Soon thereafter McDonald wrote DeVito and FWS acting Director Greg Sheehan with the subject line “THANK YOU!”
“On behalf of my members, I wanted to thank you for the 6-month delay on the Texas Hornshell,” she wrote.
She said it was a “good call.”
The hornshell was ultimately listed as endangered in February 2018.
Endangered species designations, especially those located in waterways, are often burdensome for industries that must meet strict pollution standards. The Obama administration had proposed listing the species as endangered in 2016 after scientists witnessed its decline among its natural habitat along Texas’s Rio Grande River.
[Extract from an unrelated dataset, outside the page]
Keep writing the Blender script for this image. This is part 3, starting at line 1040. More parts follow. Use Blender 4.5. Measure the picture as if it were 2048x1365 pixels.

Some of the habitat also overlaps with rich deposits of oil and gas.
Devito had earlier made no secret of his desire to foster a better environment for energy.
At a speech last summer at Americans for Prosperity, which is backed by GOP mega-donors Charles and David Koch, DeVito described his role at Interior as “the office of energy dominance.”
“The war on American energy is over,” DeVito said, according to a speech obtained by The Guardian. “And, matter-of-fact, if there is a war, we’re going to win it and we’re going full bore.”
Devito isn’t the only Interior official with a history of opposing endangered species protections — and particularly freshwater mussels such as the Texas hornshell.
Interior’s new acting assistant secretary for fish, wildlife and parks, Susan Combs, has in the past compared the endangered species listings to “incoming Scud missiles.”
In her previous post as Texas comptroller, Combs played a key role in wresting control of the endangered species program from the state’s Parks and Wildlife Department, the Texas Observer reported.
Among those species listed at the time were a number of freshwater mussels species, whose status as endangered species could cause major headaches for a number of petrochemical companies on the Gulf Coast, including Dow Chemical.